The addition of MGM is aimed at keeping Amazon's Prime Video competitive against Netflix and Disney+, which are spending billions to dominate the streaming wars. It remains to be seen if the price being discussed includes MGM's US$1.8b of net debt. Either way, the deal would not be cheap. Amazon would be paying the equivalent of 31 times last year's ebitda for MGM, according to data from Capital IQ.
For this price, Amazon will not even have full control over the James Bond franchise. 007 is arguably the crown jewel in MGM, having generated tens of billions of dollars in ticket and merchandise sales. But MGM owns only half of it. The remaining 50 per cent is held by Barbara Broccoli and her brother, Michael G. Wilson.
Still, scarcity drives up value. MGM — along with Lionsgate — is one of the few large standalone studios left.
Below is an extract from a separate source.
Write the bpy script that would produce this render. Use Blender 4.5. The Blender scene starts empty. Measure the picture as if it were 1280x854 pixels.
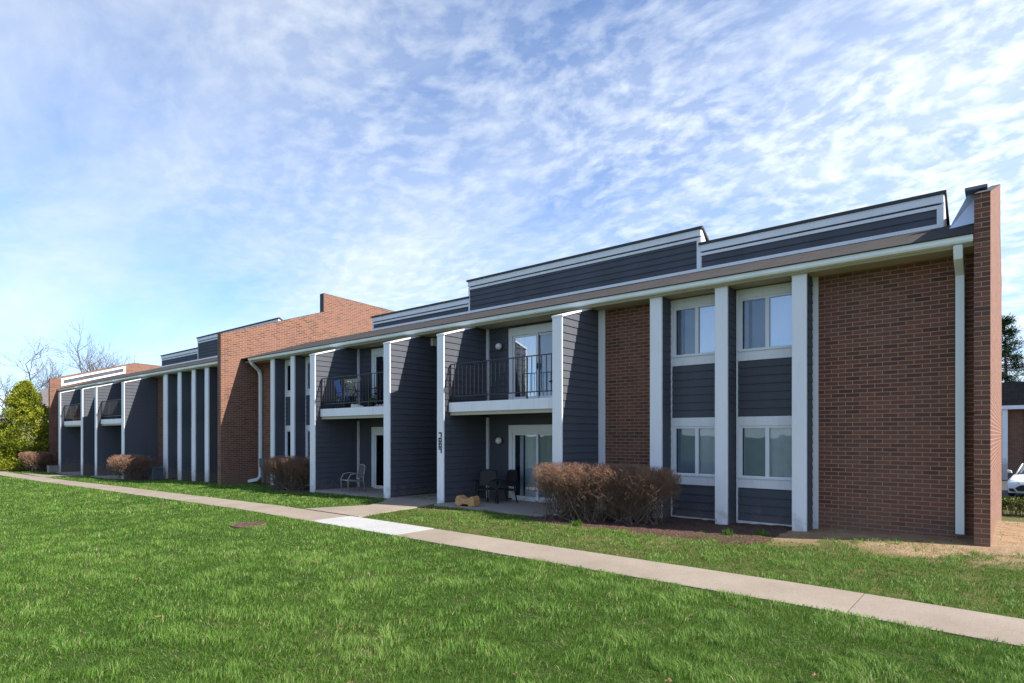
import bpy, bmesh, math, random
import numpy as np
from mathutils import Vector, Matrix, noise

random.seed(7); RNG = np.random.default_rng(11)
SC = bpy.context.scene
COL = SC.collection
R = math.radians

# ------------------------------------------------------------------ node helpers
def newmat(name):
    m = bpy.data.materials.new(name); m.use_nodes = True
    nt = m.node_tree
    for n in list(nt.nodes): nt.nodes.remove(n)
    out = nt.nodes.new('ShaderNodeOutputMaterial')
    b = nt.nodes.new('ShaderNodeBsdfPrincipled')
    nt.links.new(b.outputs[0], out.inputs[0])
    return m, nt, b, out
def N(nt, typ, ins=None, **kw):
    n = nt.nodes.new(typ)
    for k, v in kw.items(): setattr(n, k, v)
    for k, v in (ins or {}).items():
        if isinstance(v, bpy.types.NodeSocket): nt.links.new(v, n.inputs[k])
        else: n.inputs[k].default_value = v
    return n
def c4(c): return (c[0], c[1], c[2], 1.0)
def mixc(nt, f, a, b, bt='MIX'):
    n = nt.nodes.new('ShaderNodeMix'); n.data_type = 'RGBA'; n.blend_type = bt
    for idx, v in ((0, f), (6, a), (7, b)):
        if isinstance(v, bpy.types.NodeSocket): nt.links.new(v, n.inputs[idx])
        elif idx == 0: n.inputs[0].default_value = v
        else: n.inputs[idx].default_value = c4(v)
    return n.outputs[2]
def ramp(nt, v, pts):
    n = nt.nodes.new('ShaderNodeValToRGB'); nt.links.new(v, n.inputs[0])
    e = n.color_ramp.elements
    while len(e) < len(pts): e.new(0.5)
    for i, (p, c) in enumerate(pts):
        e[i].position = p; e[i].color = c4(c) if not isinstance(c, (int, float)) else (c, c, c, 1)
    return n.outputs[0]
def mapr(nt, v, a, b, c=0.0, d=1.0):
    n = N(nt, 'ShaderNodeMapRange', {0: v, 1: a, 2: b, 3: c, 4: d}); return n.outputs[0]
def noise_n(nt, vec, scale, detail=4, rough=0.55, dist=0.0):
    n = N(nt, 'ShaderNodeTexNoise', {'Scale': scale, 'Detail': detail, 'Roughness': rough, 'Distortion': dist})
    if vec is not None: nt.links.new(vec, n.inputs['Vector'])
    return n.outputs[0]
def bump(nt, b, h, strength=0.3, dist=0.01):
    n = N(nt, 'ShaderNodeBump', {'Strength': strength, 'Distance': dist, 'Height': h})
    nt.links.new(n.outputs[0], b.inputs['Normal'])

def mat_simple(name, col, rough=0.6, var=0.12, nscale=6.0, bumpS=0.08, metallic=0.0, streak=False, spec=0.5, splash=False):
    m, nt, b, o = newmat(name)
    pos = N(nt, 'ShaderNodeNewGeometry').outputs['Position']
    v = pos
    if streak:
        v = N(nt, 'ShaderNodeMapping', {0: pos, 3: (1, 1, 0.18)}).outputs[0]
    n1 = noise_n(nt, v, nscale, 5, 0.6)
    n2 = noise_n(nt, pos, nscale * 9, 3, 0.6)
    dark = tuple(c * (1 - var) for c in col); lite = tuple(min(1, c * (1 + var)) for c in col)
    cc = mixc(nt, mapr(nt, n1, 0.3, 0.7), dark, lite)
    if splash:      # soil splashed up on the lowest part
        zz = N(nt, 'ShaderNodeSeparateXYZ', {0: pos}).outputs[2]
        n3 = noise_n(nt, pos, 7.0, 5, 0.7)
        lim = N(nt, 'ShaderNodeMath', {0: zz, 1: mapr(nt, n3, 0.3, 0.7, 0.28, -0.28)}, operation='ADD').outputs[0]
        cc = mixc(nt, mapr(nt, lim, -0.15, 0.32, 0.55, 0.0), cc, (0.20, 0.15, 0.11))
        n4 = noise_n(nt, N(nt, 'ShaderNodeMapping', {0: pos, 3: (7, 7, 0.7)}).outputs[0], 2.2, 4, 0.6)
        cc = mixc(nt, mapr(nt, n4, 0.58, 0.78, 0.0, 0.22 if col[0] > 0.3 else 0.05), cc, (0.30, 0.28, 0.26))
    nt.links.new(cc, b.inputs['Base Color'])
    b.inputs['Specular IOR Level'].default_value = spec
    b.inputs['Roughness'].default_value = rough; b.inputs['Metallic'].default_value = metallic
    if bumpS: bump(nt, b, n2, bumpS, 0.004)
    return m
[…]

Disney acquired 21st Century Fox. Paramount is owned by ViacomCBS and Universal Pictures is controlled by Comcast. AT&T, meanwhile, is spinning off WarnerMedia and combining it with Discovery.
Amazon does have the benefit of sitting on a mountain of cash. It raised US$18.5b on the bond market just last week. The company took in US$386b in revenue last year and generated US$31b in free cash flow. The latter is projected to more than double to US$74b by 2023.
The economics of buying MGM also makes more sense if you consider how Amazon's entertainment strategy has evolved. Although Amazon Video already has 200m subscribers, having a steady supply of must-see content is now seen in the industry as the key to subscriber retention. Amazon spent US$11b on video and music content in 2020 — including a reported US$80 million for Borat 2 and US$125m for Coming 2 America.
Paying US$9b for 4,000 films works out at just US$2.25m a film, with thousands of hours of TV and a cable channel thrown in. It is an incremental investment that Amazon can afford to absorb.